Bei einer derart unternehmensfreundlichen Politik, die quasi vertraglich festgeschrieben ist, verwundert es nicht, dass Herr Schweitzer und seine IHK keinerlei Bedenken gegenüber der Weiterführung der rot-roten Koalition hatten. Ganz im Gegenteil: Kurz vor den Wahlen äußerte sich Schweitzer gegenüber der Berliner Zeitung mit Worten der Hochachtung zum alten und neuen Wirtschaftssenator: "Manche wundern sich über die gute Zusammenarbeit zwischen der IHK und Wirtschaftssenator Harald Wolf von der Linkspartei. Doch das hat seinen Grund: Wolf ist ein in der Wirtschaft respektierter und anerkannter Senator, weil er verlässlich und bereit ist, Dinge zu ändern." Dass der Präsident der IHK und "Chef" der Müllentsorgung Eric Schweitzer den Wahlkampf des Senators unterstützt habe, darf allerdings niemand behaupten. Mit einer einstweiligen Verfügung gegen das Magazin Focus (Fakten, Fakten, Fakten) untersagte das Landgericht Berlin die Verbreitung solcherlei Formulierungen.

Auch ohne Müllskandal verbreitet die enge Kooperation zwischen dem Senator für Wirtschaft und der IHK keinen Wohlgeruch. Auch wenn Harald Wolf immer mal wieder bemüht ist, sich nicht als Liebling der Wirtschaft darzustellen. So z.B. in dem "Interview des Monats" Dezember der Zeitung der IHK, "Berliner Wirtschaft". Nach weiteren Privatisierungen befragt, entgegnete Senator Wolf gewohnt souverän: "Von der Privatisierung landeseigener Wohnungsbaugesellschaften halte ich so viel wie die IHK von der Erhöhung der Gewerbesteuer." Was das bedeutet, lässt Böses erahnen. Denn Fakt ist, dass die Gewerbesteuer seit 1999 nicht mehr angehoben wurde, unter der rot-roten Regierung aber über 125.000 Wohnungen verscherbelt wurden.
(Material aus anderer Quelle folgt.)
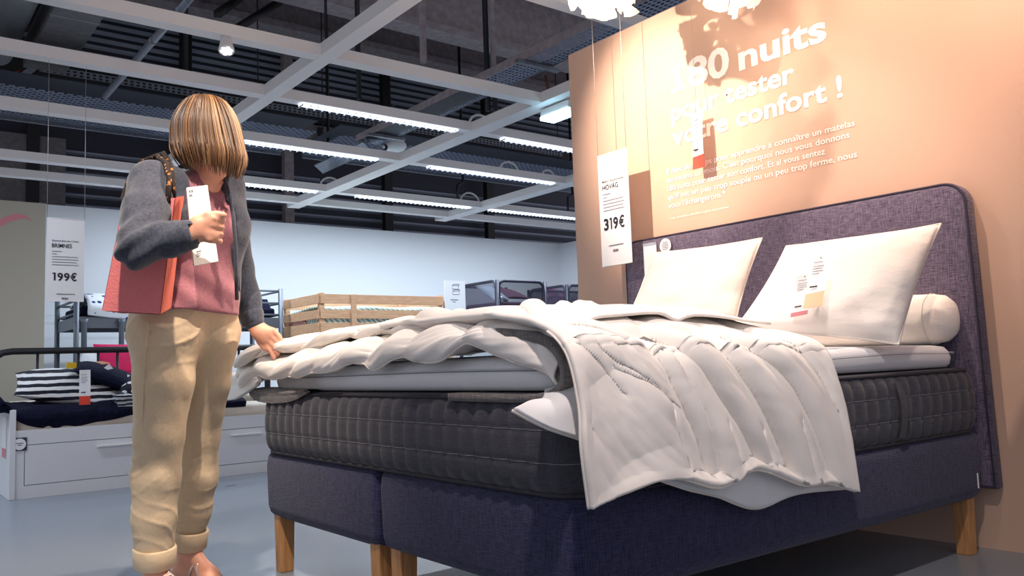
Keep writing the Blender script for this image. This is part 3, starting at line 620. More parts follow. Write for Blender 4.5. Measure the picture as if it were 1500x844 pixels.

Kommunen machen es besser und billiger

Während in Berlin immer mal wieder in Erwägung gezogen wird, auch die Stadtreinigung (BSR) zu privatisieren, ticken in anderen Teilen der Republik die Uhren ganz anders. Bergkamen in Nordrhein-Westfalen hat es vorgemacht und andere Städte folgten dem Beispiel der Rekommunalisierung der Müllabfuhr. Und das aus gutem Grund, denn die "Verstaatlichung" rechnet sich sowohl für die Kommunen als auch für die Beschäftigten und die Kundschaft. Die Mythen der Effizienzsteigerung, Sicherung von Arbeitsplätzen, günstigeren Preisen etc. der privaten Anbieter werden von den Realitäten widerlegt und das Fernsehmagazin "Monitor" hat diesen Sachverhalt in einem knappen Beitrag sehr anschaulich dokumentiert (www.wdr.de/tv/monitor). Zu den ersten Folgen der Privatisierung der Müllabfuhr im sächsischen Muldentalkreis gehörten 20 entlassene Müllmänner. Die noch weiterhin Beschäftigten mussten seitdem für knapp die Hälfte des früheren Lohns arbeiten. Mit den rund 880 Euro Monatseinkommen kamen die Beschäftigten nicht mehr über die Runden, so dass sie zusätzlich Wohngeld beantragen mussten, was die Privatisierung der Kommune teuer zu stehen kommt. Bei der "verstaatlichten" Müllabfuhr in Bergkamen sieht die Sache ganz anders aus: Die Beschäftigten erhalten Tariflöhne, die Gebühren wurden bereits nach einem halben Jahr um 10% gesenkt und die Stadt betreibt die Müllabfuhr für 770.000 Euro. Der private Anbieter hatte die Stadt 1,1 Millionen Euro gekostet, sodass eine Einsparung von 30% das Ergebnis einer gelungenen Rekommunalisierung ist.